Hey @tweed77,
Short version:
- Do not set or change the root password on Volumio. It is unsupported and will break updates, plugins, and any non-interactive scripts that rely on the stock authentication flow.
- Your EEPROM updater failed because a script expected the default, non-modified credentials flow and could not elevate without interaction.
Why it breaks things:
- Volumio is an appliance OS, not a generic Linux workstation. Many backend tasks and plugins elevate with sudo in non-interactive contexts. If you alter root authentication, those calls start prompting or failing.
- Some components assume the factory credential model and PAM/sudoers behavior and will not ask you for a new password mid-run. They just fail.
- OTA/update integrity checks also expect a stock base system. Changing privileged auth paths is outside the supported surface.
Answer to your question:
- Factory behavior: elevate with sudo using the default volumio credentials. If you run “sudo su”, you will be asked for the volumio user password.

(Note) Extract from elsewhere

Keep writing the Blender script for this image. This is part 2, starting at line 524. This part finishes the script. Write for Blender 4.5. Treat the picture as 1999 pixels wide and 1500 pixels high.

Do not set a separate root password.
How to recover:
- Reflash Volumio to restore the supported authentication model.
- Before you do, back up your data from the Internal share over the network. The music share is always available on the LAN, so copy your content from the Internal folder first.
If you want better security without breaking things:
- Do not change the volumio user password.
- Keep the device on your LAN only and block inbound WAN access at your router.
- Disable SSH entirely when you do not need it.
If you already changed the root password, the only safe path is to reflash.